╭─ EXERCISE DATA

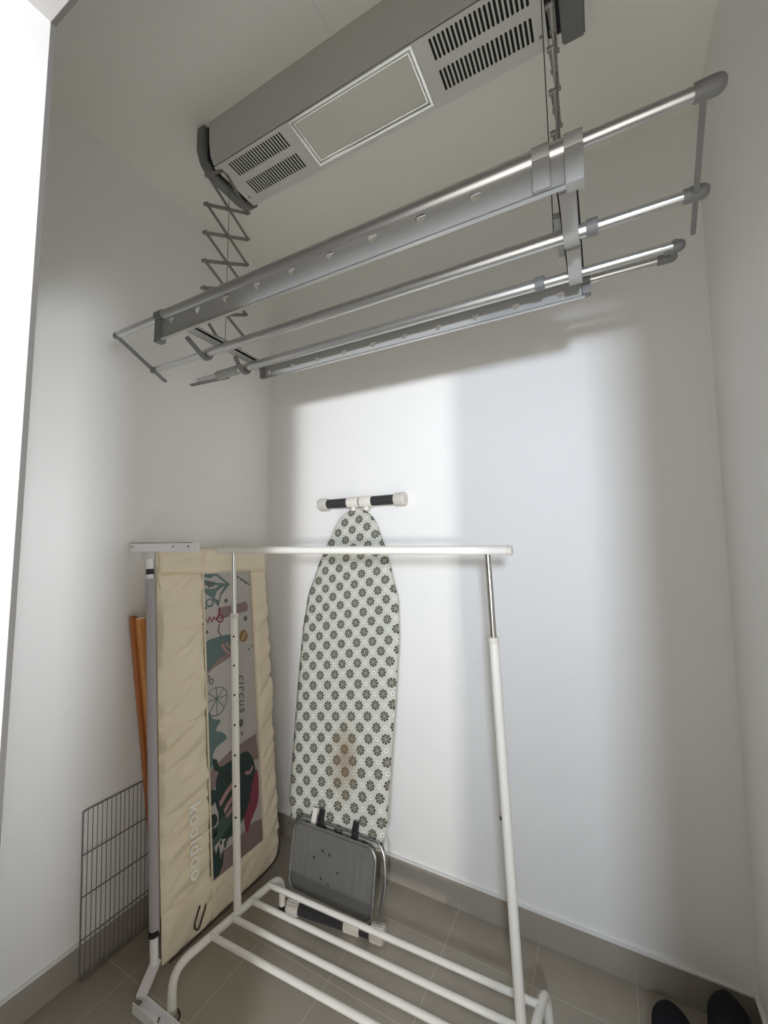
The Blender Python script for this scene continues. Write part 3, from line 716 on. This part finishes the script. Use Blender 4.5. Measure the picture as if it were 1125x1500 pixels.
def me_obj(parent, name, bm, m):
    me = bpy.data.meshes.new(name); bmesh.ops.recalc_face_normals(bm, faces=bm.faces); bm.to_mesh(me); bm.free(); me.materials.append(M[m])
    me.polygons.foreach_set('use_smooth', [True]*len(me.polygons)); me.set_sharp_from_angle(angle=math.radians(50))
    o = bpy.data.objects.new(name, me); C.objects.link(o); o.parent = parent; return o
slipper('navy slipper lying flat on the floor, further from the right wall', .112, 1.598, math.radians(2), 0, 0)
slipper('navy slipper with raised toe propped on the skirting by the right wall', .258, 1.640, math.radians(-3), math.radians(14), .070)
CO = thing('cord_ring', 'brown cord ring lying on the floor around the front foot of the rack', 'cord', (-1.218, .895, 0))
obj('loop', T([(-1.216+.030*math.cos(2*PI*k/28), .893+.030*math.sin(2*PI*k/28), .003+.001*math.sin(k)) for k in range(28)], r=.0026, seg=8, closed=True), 'cord', CO)
obj('knot', T([(-1.196, .872, .004), (-1.188, .866, .006), (-1.180, .868, .004)], r=.004, seg=8), 'cord', CO)

# ------------------------------------------------------------------ camera
f, yaw, pitch, roll = 603.82, .489655, .0819125, -.00385075
fwd = V((-math.sin(yaw)*math.cos(pitch), math.cos(yaw)*math.cos(pitch), math.sin(pitch)))
rt = V((math.cos(yaw), math.sin(yaw), 0)); up = rt.cross(fwd)
r2 = rt*math.cos(roll)+up*math.sin(roll); u2 = -rt*math.sin(roll)+up*math.cos(roll)
cam = bpy.data.cameras.new('camera'); co = bpy.data.objects.new('camera', cam); C.objects.link(co)
mw = Matrix.Identity(4)
for i in range(3): mw[i][0], mw[i][1], mw[i][2] = r2[i], u2[i], -fwd[i]
mw[2][3] = 1.42
co.matrix_world = mw
cam.sensor_fit = 'VERTICAL'; cam.sensor_height = 24; cam.lens = 24*f/1500; cam.clip_start = .01
bpy.context.scene.camera = co

# ------------------------------------------------------------------ daylight through the openings of the room behind
def window_light(name, loc, target, sx, sy, energy, col):
    l = bpy.data.lights.new(name, 'AREA'); l.shape = 'RECTANGLE'; l.size = sx; l.size_y = sy; l.energy = energy; l.color = col
    o = bpy.data.objects.new(name, l); C.objects.link(o); o.location = loc
    o.rotation_euler = (V(target)-V(loc)).to_track_quat('-Z', 'Y').to_euler(); return o
l = window_light('window_daylight_behind', (.395, -1.20, 1.66), (-.62, 1.675, 1.98),   .17, .20, 24, (.76, .85, 1.))
l.data.spread = math.radians(125)
l = window_light('window_daylight_strip', (2.55, -4.6, 1.00), (-.95, 1.675, 1.98), .24, .36, 29, (1., .975, .94))
l.data.spread = math.radians(80)
l = window_light('window_daylight_side', (2.1, -.73, 1.28), (-1.6, .68, 1.45), .20, .34, 5, (.88, .94, 1.))
l.data.spread = math.radians(48)
w = bpy.data.worlds.new('world'); bpy.context.scene.world = w; w.use_nodes = True
wt = w.node_tree; bg = wt.nodes['Background']; bg.inputs[0].default_value = (1., .965, .915, 1)
tc = wt.nodes.new('ShaderNodeTexCoord'); sx = wt.nodes.new('ShaderNodeSeparateXYZ'); wt.links.new(tc.outputs['Generated'], sx.inputs[0])
wt.links.new((N(wt, sx.outputs[0]).mx(0.)*3.1 + (N(wt, sx.outputs[2])*-1.).mx(0.)*2.9 + .42).s, bg.inputs[1])      # added boost from the right and below, lifting left wall and ceiling
sc = bpy.context.scene
sc.view_settings.view_transform = 'Standard'; sc.view_settings.look = 'None'; sc.view_settings.gamma = 1; sc.view_settings.use_curve_mapping = False
sc.view_settings.exposure = 0.
sc.cycles.max_bounces = 14; sc.cycles.diffuse_bounces = 8
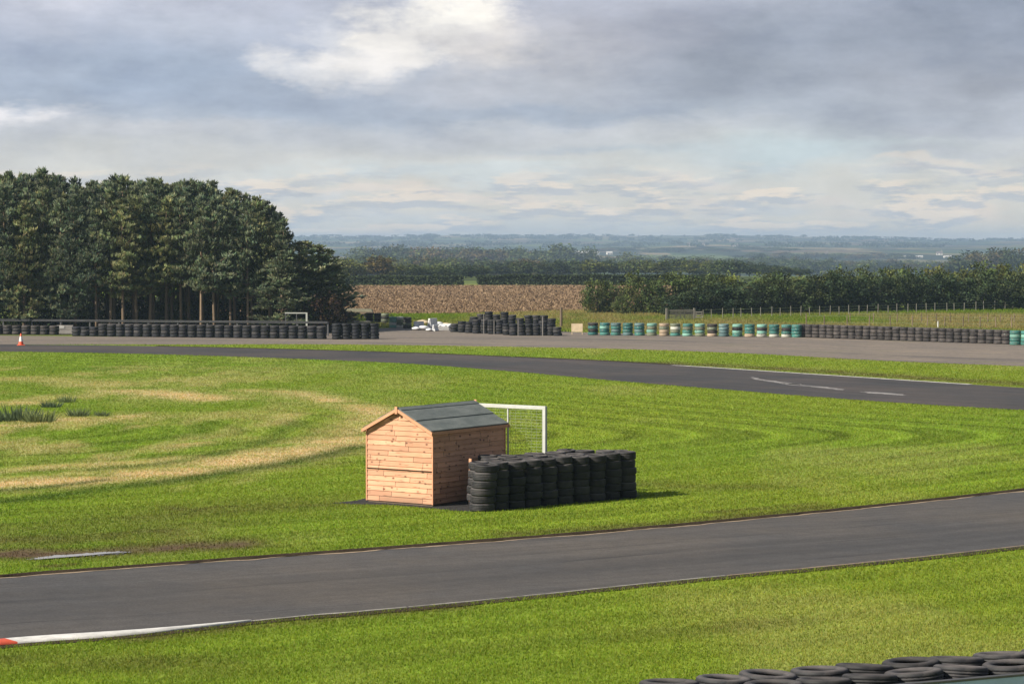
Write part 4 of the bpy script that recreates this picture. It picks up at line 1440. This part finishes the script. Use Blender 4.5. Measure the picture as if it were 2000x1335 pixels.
def plant(name, tm, cm, label, cat, loc, rz, sc, group, trunk='trunk', crown='crown'):
    t = thing(name, label, cat, loc, rz, group, sc)
    if tm is not None:
        link(trunk, tm, t)
    link(crown, cm, t)
    return t


# ---- the pine wood
rng = np.random.default_rng(44)
PV = [pine_meshes(100+i, 10.0, hb, lm) for i, (hb, lm) in enumerate(((3.1, 1.75), (3.6, 1.6), (2.7, 1.9), (3.3, 1.7)))]      # clear stems
PL = [pine_meshes(200+i, 10.0, hb, lm) for i, (hb, lm) in enumerate(((0.7, 1.9), (1.2, 1.8)))]                              # clothed to the ground
TOPX = [-160,-60,0,45,85,120,160,200,235,270,310,350,385,430,465,500,530,556,575,600,628,650]
TOPY = [352,345,340,341,330,347,352,354,342,352,353,349,354,361,376,382,392,402,440,474,484,492]
rowY = [(166.5, 0), (169.0, 1), (172.0, 2), (175.5, 3), (180.0, 4), (186.0, 5)]
ROWL = ['front row', 'second row', 'third row', 'fourth row', 'fifth row', 'back row']
for Yr, k in rowY:
    i = 0
    px = -150 + 25*k % 47
    while px < 556:
        y = Yr + (rng.random()-0.5)*1.6
        x = (px-1000)/F*y
        tp = np.interp(px, TOPX, TOPY)
        drop = (12 + 46*rng.random() if k < 2 else (-2 + 30*rng.random() if k < 4 else 20*rng.random()))
        hgt = float(AT(px, tp + drop, y)[2])
        low = (px < 175 and k < 2 and rng.random() < 0.75)
        tm, cm = PL[int(rng.integers(2))] if low else PV[int(rng.integers(4))]
        s = hgt/10.0
        if hgt > 2.5:
            sx = max(0.8, min(1.1, s))*(0.92 + 0.2*rng.random())
            if px > 500: sx *= 0.95
            plant('pine_tree', tm, cm, f'{"bushy" if low else "tall"} dark green pine, {ORD[min(i, 39)]} from the left in the {ROWL[k]} of the pine wood', 'pine tree', (x, y, 0), rng.random()*6.28, (sx, sx, s), 'pines of the wood')
        i += 1
        px += (34 if k else 33)*(0.75 + 0.5*rng.random())
# low spreading pines at the right end
for i, (px, y, tpx, sx, lab) in enumerate(((583, 167.5, 474, 1.15, 'short spreading pine behind the steel screen at the right end of the wood'), (622, 168.5, 480, 1.30, 'low wide pine at the right end of the wood'), (553, 165.5, 492, 1.0, 'small light green pine beside the steel screen'), (604, 172.0, 473, 1.2, 'dark low pine behind the two spreading pines'), (640, 170.5, 490, 1.0, 'last low pine, nearest the ploughed field'))):
    hgt = float(AT(px, tpx, y)[2])
    plant('pine_tree', *PL[i % 2], lab, 'pine tree', ((px-1000)/F*y, y, 0), 1.3*i, (sx*1.15, sx*1.15, hgt/10.0), 'pines of the wood')

SHR = []
for i in range(4):
    V, f, c = leaf_cloud(300+i, 1.5, 1.3, 1.3, 1.25, 90, 22, 0.20)
    SHR.append((V, f, c))
under = [np_mesh('foliage', *SHR[i][:2], M[m], color=SHR[i][2]) for i, m in enumerate(('leafdark', 'leaf', 'leafdark', 'plum'))]
stem_m = broad_trunk(5, 2.2, 0.07, 0.9)
ux = [(-20,167,1.0,0),(30,166.5,0.8,1),(75,167,0.95,0),(118,168,0.75,2),(165,169,0.7,1),(215,174,0.8,0),(262,176,0.9,2),(300,174,0.7,0),(345,172,0.75,1),(385,176,0.9,2),(425,174,0.75,0),(470,172,0.9,2),(510,171,0.8,0),(545,172,0.9,1),
      (612,166.5,1.0,2),(634,165.8,1.05,3),(650,167,0.75,3),(590,168,0.9,0)]
for i, (px, y, s, v) in enumerate(ux):
    col = ('dark green', 'green', 'blackish green', 'dark purple')[v]
    plant('shrub', stem_m, under[v], f'{col} undergrowth shrub below the pines, {ORD[i] if i < 14 else ["near the steel frame","at the wood corner","by the field edge","behind the steel frame"][i-14]}' + (' from the left' if i < 14 else ''), 'shrub', ((px-1000)/F*y, y, 0), rng.random()*6.28, s, 'undergrowth of the pine wood', 'stem', 'foliage')
# deep shade rows behind: trunks and crowns continuing the wood
for i in range(16):
    px = -140 + i*46 + rng.random()*14; y = 193 + rng.random()*4
    if px > 520: continue
    tp = np.interp(px, TOPX, TOPY) + 12
    hgt = float(AT(px, tp, y)[2])
    plant('pine_tree', *PL[i % 2], f'dense pine at the very back of the wood, {ORD[i]} from the left', 'pine tree', ((px-1000)/F*y, y, 0), rng.random()*6, (1.15, 1.15, hgt/10), 'pines of the wood')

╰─

◆ REQUEST ◆
Select every line in the records above that contains the word "scene".

◆ WRITTEN SOLUTION ◆
The Blender Python script for this scene continues. Write part 3, from line 716 on. This part finishes the script. Use Blender 4.5. Measure the picture as if it were 1125x1500 pixels.
bpy.context.scene.camera = co
w = bpy.data.worlds.new('world'); bpy.context.scene.world = w; w.use_nodes = True
sc = bpy.context.scene